È un principio così comune, così universalmente accettato che non sembra il caso di parlarne; come non abbiamo introdotto nella Costituzione il principio che nessuno può porre prezzo all'aria che si respira, così non si deve porre il principio che i processi penali sono pubblici. Non c'è stato mai dubbio in proposito; in tutti i Paesi del mondo i processi penali sono pubblici.
E poi si introdurrebbe immediatamente dopo l'altra dichiarazione: «salvo che la legge, per ragioni di ordine pubblico o di moralità, non disponga altrimenti». Quindi, si spalancherebbe un solenne portone e si aprirebbe una porticina, per cui si potrebbero sempre tenere udienze penali non pubbliche!
[...]
La Commissione è disposta a sfrondare ed a guadagnare almeno un poco di tutto quel tempo che si è perduto durante i nostri lavori, e, pertanto, propone di votare l'articolo 101 in questi brevi termini:
«Il pubblico ministero ha l'obbligo di esercitare l'azione penale» (quindi nulla è detto intorno alla pubblicità dell'azione penale e la strada rimane aperta all'azione penale sussidiaria).
«Tutti i provvedimenti giurisdizionali debbono essere motivati».
Quindi nulla è detto sulla pubblicità delle udienze.
[...]
Mastino Gesumino. [...] Mi permetto, poi, di dissentire dall'opinione del Relatore per quanto concerne la soppressione della frase: «le udienze sono pubbliche». Egli ha detto che questo è ormai un principio unanimemente accettato ed acquisito in tutte le legislazioni. Non mi pare questa una ragione sufficiente: molti principî essenziali di libertà abbiamo visto crollare e l'esperienza deve pur servire a qualcosa. Il principio che le udienze sono pubbliche è un principio faticosamente acquisito attraverso le lotte per la libertà. Io credo che sia un po' superficiale rinunciare senza discussione a questo principio, unicamente perché l'attuale unanime consenso di tutti i popoli lo ha affermato.
Presidente Terracini. Chiedo ai presentatori degli emendamenti se li conservano.
Onorevole Crispo, conserva i suoi due emendamenti?

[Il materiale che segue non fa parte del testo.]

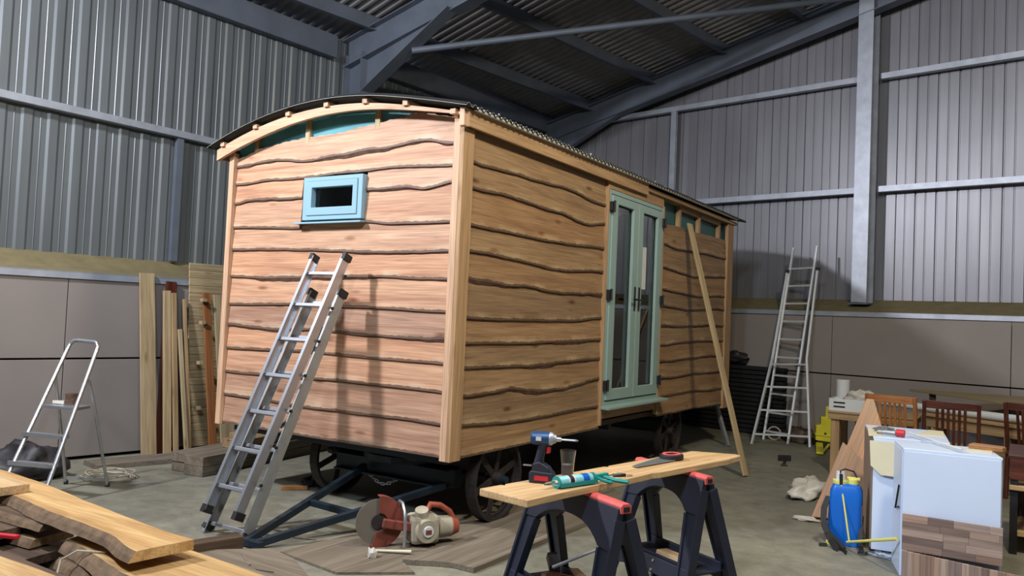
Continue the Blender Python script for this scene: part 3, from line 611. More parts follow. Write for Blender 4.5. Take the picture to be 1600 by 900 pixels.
for foot, ftop in ((V(-3.455, -0.773, 0), V(-3.375, -0.95, 0.88)), (V(-3.138, -0.595, 0), V(-3.01, -0.87, 0.89))):
    k = 0 if foot.x < -3.3 else 1; a = lp((fL, fR)[k], (tL, tR)[k], 0.93)
    g_ = MB(); g_.tube([a, a.lerp(ftop, 0.6) + Z * 0.008, ftop - Z * 0.03, ftop.lerp(foot, 0.2), foot], 0.013, 8); lg_ = g_.build('rear_leg', M['aludull'], sl_, smooth=True); MB().cyl(foot, foot + Z * 0.03, 0.018, n=10).build('foot_cap', M['black'], lg_)
a, b = V(-3.45, -0.785, 0.06), V(-3.13, -0.61, 0.06); MB().beam(a, b, 0.012, 0.02).build('rear_brace', M['aludull'], sl_)
for f_ in (fL, fR): MB().cyl(f_, f_ + Z * 0.035, 0.02, n=10).build('foot_cap', M['black'], sl_)
pot = thing('paint_pot', 'small dark tub with rag sitting on the stepladder platform', 'pot', (-3.17, -0.93, 0.714))
MB().cyl((-3.17, -0.93, 0.713), (-3.17, -0.93, 0.80), 0.042, 0.05, 18).build('tub', M['oldwood'], pot, smooth=True); MB().obox((-3.24, -0.98, 0.727), wv, V(-0.4, 0.9, 0), Z, 0.10, 0.06, 0.026).rough(0.006).build('rag', M['bagpl'], pot)

# ------------------------------------------------------------------ loose plank leaning on the side wall
pl = thing('leaning_plank', 'long narrow pale plank leaning on the hut side right of the doors', 'plank', (0.93, 4.0, 0))
MB().beam((0.925, 4.02, 0.012), (0.068, 4.40, 2.76), 0.095, 0.022, V(0.35, -0.05, 0.3)).build('plank', M['pine'], pl, grain=(-0.857, 0.38, 2.75), bevel=0.002)

# ------------------------------------------------------------------ ladder at the back wall
l2 = thing('combination_ladder', 'tall aluminium ladder with flared feet leaning on the back wall', 'ladder', (0.6, 6.9, 0))
Af = [V(0.291, 7.076, 0), V(0.667, 6.91, 0)]; At = [V(0.446, 7.831, 2.80), V(0.819, 7.669, 2.81)]
for a, b in zip(Af, At): MB().beam(a, b, 0.026, 0.055, Y1).build('rail', M['alulit'], l2)
for k in range(10):
    t = 0.045 + k * 0.0935; MB().beam(Af[0].lerp(At[0], t), Af[1].lerp(At[1], t), 0.028, 0.026).build('rung', M['alulit'], l2)
Bk = [V(0.322, 7.30, 1.151), V(0.84, 7.126, 1.187)]; Bt = [V(0.405, 7.681, 2.442), V(0.870, 7.496, 2.468)]; Bf = [V(0.303, 6.43, 0), V(0.979, 6.821, 0)]
for i in (0, 1):
    rr = MB().beam(Bf[i], Bk[i], 0.026, 0.05, Y1).build('lower_rail', M['alulit'], l2); rr = MB().beam(Bk[i], Bt[i], 0.026, 0.05, Y1).build('rail', M['alulit'], l2); MB().obox(Bt[i], X1, Y1, Z, 0.05, 0.09, 0.04).build('hook', M['black'], rr)
for k in range(4):
    t = 0.12 + k * 0.27; MB().beam(Bf[0].lerp(Bk[0], t), Bf[1].lerp(Bk[1], t), 0.026, 0.024).build('rung', M['alulit'], l2)

# ------------------------------------------------------------------ trestles and plank
def trestle(c, ax, label, L=0.70, items=True):
    """two moulded frames hinged at the top; c centre of top rail, ax its direction"""
    ax = Vector(ax).normalized(); pr = Z.cross(ax).normalized(); H = 0.755
    t = thing('sawhorse', label, 'trestle', (c[0], c[1], 0), 'folding plastic sawhorses')
    c = V(c[0], c[1], H)
    for s_ in (-1, 1):
        sp = 0.20 * s_; Yd = (pr * sp + -Z * H); Ln = Yd.length; Yd.normalize(); N = ax.cross(Yd).normalized() * (1 if s_ > 0 else -1)
        O = c + pr * s_ * 0.018; hl = L / 2
        outer = []; 
        # one moulded half: top beam with arched opening and two splayed channel legs
        arch = [(-hl + 0.085 + (2 * hl - 0.17) * i / 14, 0.10 + 0.085 * (abs((i - 7) / 7.0)) ** 2.6) for i in range(15)]
        poly_top = [(-hl, 0.0), (hl, 0.0)] + [(hl + 0.01, 0.19)] + [(x, y) for x, y in arch[::-1]] + [(-hl - 0.01, 0.19)]
        fr = MB().prism(poly_top, O, ax, Yd, N, -0.018, 0.018).build('top_frame', M['navy'], t, bevel=0.004)
        for e in (-1, 1):
            x0, x1 = e * (hl + 0.01), e * (hl - 0.085); bxo, bxi = e * (hl + 0.075), e * (hl - 0.0)
            m = MB(); m.prism([(x0, 0.185), (bxo, Ln), (bxi, Ln), (x1, 0.185)], O, ax, Yd, N, -0.014, 0.010)
            m.prism([(x0, 0.05), (bxo, Ln), (bxo - e * 0.018, Ln), (x0 - e * 0.018, 0.05)], O, ax, Yd, N, -0.03, 0.026)
            m.prism([(x1, 0.19), (bxi, Ln), (bxi + e * 0.014, Ln), (x1 + e * 0.014, 0.19)], O, ax, Yd, N, -0.022, 0.022)
            lg_ = m.build('leg', M['navy'], t, bevel=0.002); MB().prism([(bxo + e * .004, Ln - 0.03), (bxo + e * .004, Ln + 0.002), (bxi - e * .004, Ln + 0.002), (bxi - e * .004, Ln - 0.03)], O, ax, Yd, N, -0.034, 0.03).build('foot_pad', M['black'], lg_)
        MB().prism([(-hl - 0.03, 0.47), (hl + 0.03, 0.47), (hl + 0.04, 0.56), (hl - 0.06, 0.575), (0.12, 0.555), (-0.12, 0.555), (-hl + 0.06, 0.575), (-hl - 0.04, 0.56)], O, ax, Yd, N, -0.012, 0.012).build('cross_rail', M['navy'], t, bevel=0.003)
        for q in (0.10, 0.0): MB().cyl(O + ax * 0.05 + Yd * (0.49 + q * 0.5) + N * 0.012, O + ax * 0.05 + Yd * (0.49 + q * 0.5) + N * 0.018, 0.008, n=8).build('rivet', M['alu'], t)
    zs = H * (1 - 0.66)
    MB().obox(V(c.x, c.y, zs + 0.01), ax, pr, Z, L + 0.02, 0.24, 0.012).obox(V(c.x, c.y, zs + 0.03) + pr * 0.115, ax, pr, Z, L, 0.014, 0.05).obox(V(c.x, c.y, zs + 0.03) - pr * 0.115, ax, pr, Z, L, 0.014, 0.05).build('shelf', M['navy'], t, bevel=0.003)
    m = MB(); m.prism([(-0.028, -0.02), (0.028, -0.02), (0.03, 0.012), (0.018, 0.024), (-0.018, 0.024), (-0.03, 0.012)], c - ax * (L / 2 + 0.01), pr, Z, ax, 0, L + 0.02)
    m.build('top_rail', M['orangered'], t, bevel=0.003)
    MB().obox(c + ax * (L / 2 + 0.012), ax, pr, Z, 0.008, 0.03, 0.02).build('end_cap', M['black'], t)
    return c, ax, pr, zs
h1 = trestle((1.60, -1.12), (0.88, -0.47, 0), 'black plastic sawhorse with orange-red rail, nearest the camera, offcuts on its shelf')
h2 = trestle((1.72, -0.23), (0.88, -0.47, 0), 'black plastic sawhorse with orange-red rail, under the far end of the plank', 0.58)
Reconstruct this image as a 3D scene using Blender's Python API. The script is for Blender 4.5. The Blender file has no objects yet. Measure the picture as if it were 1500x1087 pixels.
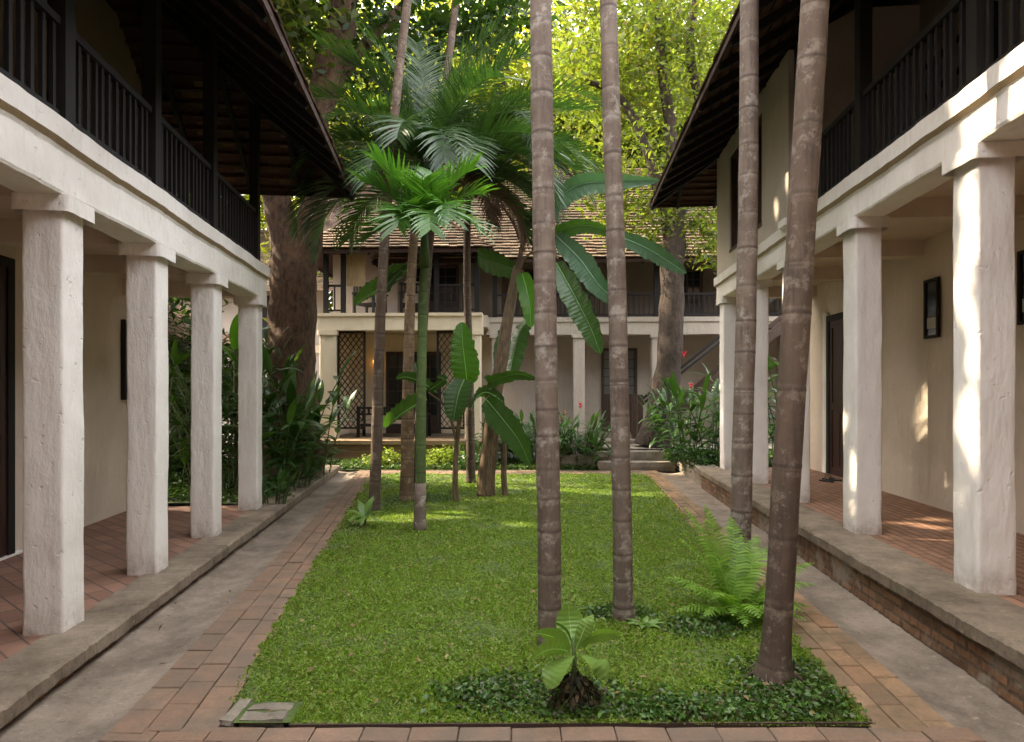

Crispo. Mantengo l'emendamento aggiuntivo all'emendamento dell'onorevole Mastino Gesumino, come ho già affermato, nel caso che si votasse favorevolmente all'emendamento dell'onorevole Mastino, mantengo anche l'emendamento al primo comma, nel caso che non passasse il testo così come è modificato dalla Commissione.
Presidente Terracini. E lei, onorevole Colitto?
Colitto. Non insisto sul primo, ma mantengo il secondo emendamento.
Presidente Terracini. Faccio rilevare che il suo secondo emendamento è soddisfatto, direi al di là del suo desiderio, dalla nuova proposta della Commissione, la quale propone di sopprimere il secondo comma, del quale lei proponeva la soppressione parziale.
Colitto. Non insisto; mi rimetto alle decisioni dell'Assemblea.
[...]
Presidente Terracini. [...] Il secondo comma nel testo primitivo della Commissione suonava così:
«Le udienze sono pubbliche, salvo che la legge per ragioni di ordine pubblico o di moralità disponga altrimenti».
La Commissione propone la soppressione completa di questo comma.
L'onorevole Colitto propone, invece, la soppressione delle parole: «per ragioni d'ordine pubblico o di moralità».
Mastino Gesumino. Faccio mia la formulazione originaria di questo comma.
Presidente Terracini. L'onorevole Rossi Paolo ha facoltà di esprimere il parere della Commissione.
Rossi Paolo. È chiaro che senza la eccezione sarebbe pericoloso introdurre questa dizione, in quanto ci sono processi per i quali le porte chiuse rispondono ad una evidente esigenza morale.
Colitto. Propongo che si voti per divisione, eliminando, le parole: «per ragione d'ordine pubblico o di moralità».
Presidente Terracini. Pongo, dunque, in votazione la formulazione dell'onorevole Colitto:
«Le udienze sono pubbliche salvo che la legge disponga altrimenti».
(Dopo prova e controprova, non è approvata).
Onorevoli colleghi, penso che sia superfluo avvertire che con questa votazione non si è inteso deliberare che le udienze non devono essere pubbliche; ma che non si ritiene di inserire la norma nel testo costituzionale.